'I needed the past rather for the sake of better understanding of the present'
Mikhail Tyurkin, St Petersburg School of Arts and Humanities
There are people who want to settle well in our world, and there are people who strive to understand how our world works. I belong rather to the second group and consider myself to be a researcher by nature. But the path to science turned out to be quite long and thorny in my case.
I graduated from the Faculty of History of St Petersburg State University, the Department of Modern and Contemporary History. Besides, I studied German history at the University of Hamburg, Germany. But after receiving my diploma, I didn’t seek to study the past professionally for quite a long time. I needed the past rather for the sake of better understanding of the present.
I have been working in international journalism for ten years. I was a correspondent, editor, and ran my own column for a number of print and online media outlets in Russia, Germany, and Serbia. I've interviewed historical figures, ranging from cosmonaut Alexei Leonov to writer Evgeny Vodolazkin, from former German Chancellor Gerhard Schöder to the first Beatles drummer Pete Best.

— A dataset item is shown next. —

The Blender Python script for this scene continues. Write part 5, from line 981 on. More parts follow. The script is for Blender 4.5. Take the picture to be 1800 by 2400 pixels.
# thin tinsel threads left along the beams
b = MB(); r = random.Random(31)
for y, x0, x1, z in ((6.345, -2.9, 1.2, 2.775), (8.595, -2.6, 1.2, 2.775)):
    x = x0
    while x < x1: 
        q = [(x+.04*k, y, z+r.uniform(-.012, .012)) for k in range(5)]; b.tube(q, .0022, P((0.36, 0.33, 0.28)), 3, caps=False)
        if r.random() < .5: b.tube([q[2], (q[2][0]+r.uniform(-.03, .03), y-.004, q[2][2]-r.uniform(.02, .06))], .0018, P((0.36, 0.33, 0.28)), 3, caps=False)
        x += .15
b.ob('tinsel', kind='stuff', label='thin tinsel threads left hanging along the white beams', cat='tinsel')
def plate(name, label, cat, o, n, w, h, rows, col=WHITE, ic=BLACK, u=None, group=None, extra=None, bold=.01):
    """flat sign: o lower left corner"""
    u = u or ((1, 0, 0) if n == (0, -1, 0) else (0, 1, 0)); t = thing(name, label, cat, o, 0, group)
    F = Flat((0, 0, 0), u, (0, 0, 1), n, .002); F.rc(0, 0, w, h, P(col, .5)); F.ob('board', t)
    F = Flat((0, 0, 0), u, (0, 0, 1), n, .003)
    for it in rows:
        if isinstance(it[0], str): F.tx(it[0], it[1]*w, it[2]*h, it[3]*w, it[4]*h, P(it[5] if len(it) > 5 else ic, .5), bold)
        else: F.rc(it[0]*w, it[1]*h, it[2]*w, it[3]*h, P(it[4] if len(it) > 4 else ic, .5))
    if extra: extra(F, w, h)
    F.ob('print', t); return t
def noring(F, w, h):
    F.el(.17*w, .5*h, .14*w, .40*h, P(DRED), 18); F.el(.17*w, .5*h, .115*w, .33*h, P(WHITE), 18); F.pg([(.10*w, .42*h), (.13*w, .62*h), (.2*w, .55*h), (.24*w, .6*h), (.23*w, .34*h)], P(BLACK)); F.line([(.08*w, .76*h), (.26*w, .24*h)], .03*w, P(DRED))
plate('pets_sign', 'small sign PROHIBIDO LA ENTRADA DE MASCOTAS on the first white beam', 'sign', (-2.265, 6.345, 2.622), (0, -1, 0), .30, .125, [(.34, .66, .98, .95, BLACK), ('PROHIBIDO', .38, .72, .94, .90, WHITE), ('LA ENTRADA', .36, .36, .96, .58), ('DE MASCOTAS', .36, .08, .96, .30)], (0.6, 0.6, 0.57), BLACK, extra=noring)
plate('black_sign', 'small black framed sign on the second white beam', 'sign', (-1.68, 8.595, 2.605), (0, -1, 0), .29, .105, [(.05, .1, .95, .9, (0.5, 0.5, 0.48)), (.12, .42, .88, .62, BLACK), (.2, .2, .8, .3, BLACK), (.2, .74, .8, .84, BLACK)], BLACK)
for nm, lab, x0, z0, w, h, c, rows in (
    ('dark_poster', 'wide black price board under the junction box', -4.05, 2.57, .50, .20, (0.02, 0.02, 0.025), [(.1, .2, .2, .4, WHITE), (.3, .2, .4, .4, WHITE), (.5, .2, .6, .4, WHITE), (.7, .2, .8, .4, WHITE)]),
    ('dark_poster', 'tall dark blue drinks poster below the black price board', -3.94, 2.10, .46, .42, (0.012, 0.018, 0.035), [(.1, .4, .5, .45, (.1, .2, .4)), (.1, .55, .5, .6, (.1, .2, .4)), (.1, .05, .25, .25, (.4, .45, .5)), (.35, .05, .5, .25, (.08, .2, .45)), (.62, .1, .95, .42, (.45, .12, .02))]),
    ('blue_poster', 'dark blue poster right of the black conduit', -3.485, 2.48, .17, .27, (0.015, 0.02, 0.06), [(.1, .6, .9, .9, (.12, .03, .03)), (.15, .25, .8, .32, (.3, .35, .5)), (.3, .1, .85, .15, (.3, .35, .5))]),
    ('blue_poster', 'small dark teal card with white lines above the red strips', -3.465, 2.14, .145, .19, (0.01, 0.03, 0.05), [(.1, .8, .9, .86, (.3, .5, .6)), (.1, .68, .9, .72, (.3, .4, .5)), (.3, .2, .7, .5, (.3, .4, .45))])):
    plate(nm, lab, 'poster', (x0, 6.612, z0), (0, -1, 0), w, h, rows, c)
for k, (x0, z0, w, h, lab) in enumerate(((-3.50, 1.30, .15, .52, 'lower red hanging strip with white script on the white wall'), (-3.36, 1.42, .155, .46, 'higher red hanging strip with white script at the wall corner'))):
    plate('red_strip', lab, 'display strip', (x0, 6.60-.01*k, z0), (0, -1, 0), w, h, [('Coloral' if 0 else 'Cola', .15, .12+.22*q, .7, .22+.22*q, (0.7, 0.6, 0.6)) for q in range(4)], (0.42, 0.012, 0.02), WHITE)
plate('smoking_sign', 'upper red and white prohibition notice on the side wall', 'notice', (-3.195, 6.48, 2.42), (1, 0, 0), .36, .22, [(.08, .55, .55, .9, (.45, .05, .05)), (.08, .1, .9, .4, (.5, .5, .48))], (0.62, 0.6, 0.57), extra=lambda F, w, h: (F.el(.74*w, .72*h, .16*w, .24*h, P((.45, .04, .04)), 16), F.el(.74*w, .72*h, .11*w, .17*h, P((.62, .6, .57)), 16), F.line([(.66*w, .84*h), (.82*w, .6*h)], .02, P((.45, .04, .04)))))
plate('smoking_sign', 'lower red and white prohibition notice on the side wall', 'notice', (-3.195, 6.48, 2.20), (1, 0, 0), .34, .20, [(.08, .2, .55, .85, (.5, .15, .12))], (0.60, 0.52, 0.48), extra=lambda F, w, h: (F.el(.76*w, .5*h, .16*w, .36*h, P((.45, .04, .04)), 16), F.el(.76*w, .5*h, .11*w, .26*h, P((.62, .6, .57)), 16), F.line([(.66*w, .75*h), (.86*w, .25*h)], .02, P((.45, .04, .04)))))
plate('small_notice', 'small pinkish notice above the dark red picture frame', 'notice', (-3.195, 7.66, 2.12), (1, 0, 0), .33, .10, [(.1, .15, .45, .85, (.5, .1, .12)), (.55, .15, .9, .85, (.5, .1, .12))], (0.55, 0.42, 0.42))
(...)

As a reporter, I found myself in the thick of historical events, covering the separation of Kosovo from Serbia, protests on Maidan square in Kiev, referendum in Crimea and migration crisis in Europe. I also wrote travel reportages about China, Japan, and India.
But almost ten years ago I decided to learn another profession. That's how I became a university lecturer and media researcher. My field of research is related to my journalistic and historical background. It includes the study of international media sphere, representation of history in social media, digital transformation of well-known media brands and the use of artificial intelligence in mass communications.
I am most committed to studying media systems in different countries and regions, primarily Germany, India and Latin America. I research into how current media trends are related to ‘eternal themes’, such as history, religion, mentality, ‘cultural codes’ and so forth. Currently, I am studying generation as a communicative phenomenon, or rather, how the media formed the myth of the ‘generation of 1968’, which became the key agent of the global cultural revolution of the mid-twentieth century. Without a careful study of these events, it is impossible to understand our information, postmodern era when literally everything becomes the subject to mediatisation–from global politics to our everyday life.
I have been working at HSE University since 2022, and since 2023, I have been an academic supervisor of the bachelor's programme ‘Media Communications’.
Our professional goal is to produce versatile specialists who are aware of the full cycle of media production – from coming up with an idea and developing a concept to creating and distributing the content.
Already, our students are implementing PR strategies, organising events, writing texts, shooting videos, recording podcasts for our partners–from the State Hermitage Museum to famous business media like RBC. And, of course, we study the media reality of the 21st century together. Because a real researcher is someone who studies and teaches all his life.